Simonetta Folliero

Nel contenzioso esaminato dalla Suprema Corte il contratto di fideiussione fu sottoscritto nel febbraio 2005. Nel maggio del 2005, sulla scorta di indicazioni fornite dalla Banca d’Italia, che aveva tenuto conto di un provvedimento dell’Autorità Garante della Concorrenza e del Mercato (AGCM), l’ABI aveva recepito, modificando lo schema contrattuale risalente al 2002, le valutazioni dell’Istituto di emissione, contenute in un provvedimento che, comunque, aveva riconosciuto la legittimità della fideiussione omnibus bancaria e delle clausole ivi previste, tra cui quella che stabilisce il pagamento a prima richiesta nei confronti del fideiussore, funzionale a garantire l’accesso al credito bancario.

In pratica, tenendo conto delle indicazioni della Banca d’Italia, l’ABI eliminò quasi subito (nel corso del 2005), le previsioni contenute nel vecchio schema contrattuale di fideiussione omnibus del 2002, ritenute lesive della libera concorrenza.

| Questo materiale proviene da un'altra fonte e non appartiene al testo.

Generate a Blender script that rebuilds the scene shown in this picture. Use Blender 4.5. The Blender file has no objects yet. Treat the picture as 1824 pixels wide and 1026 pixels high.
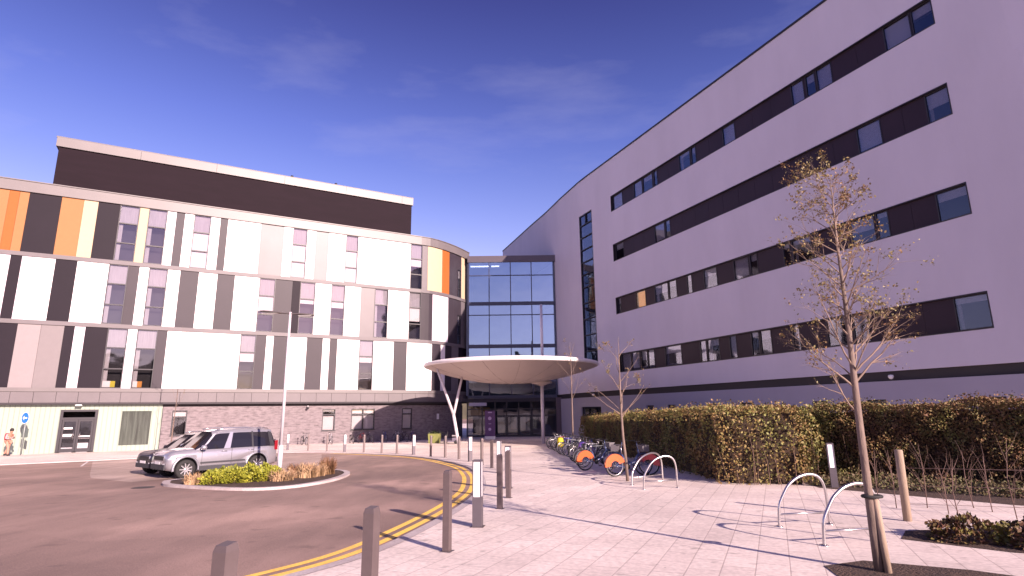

E, a leggere bene la sentenza citata, i giudici della Corte di Cassazione hanno accolto le doglianze del fideiussore ricorrente eccependo che la cosiddetta legge “antitrust” stabilisce la nullità delle “intese” a far data dalla sua entrata in vigore nel 1990, e, dunque ben prima del febbraio 2005, quando il contratto di fideiussione fu sottoscritto secondo il vecchio schema non ancora emendato.

Lei, invece, nel 2014, ha sicuramente sottoscritto un contratto tipo di fideiussione omnibus (risalente al 2005) che aveva già rimosso tutte le eventuali cause di nullità recependo le valutazioni e le indicazioni di Bankitalia e dell’AGCM.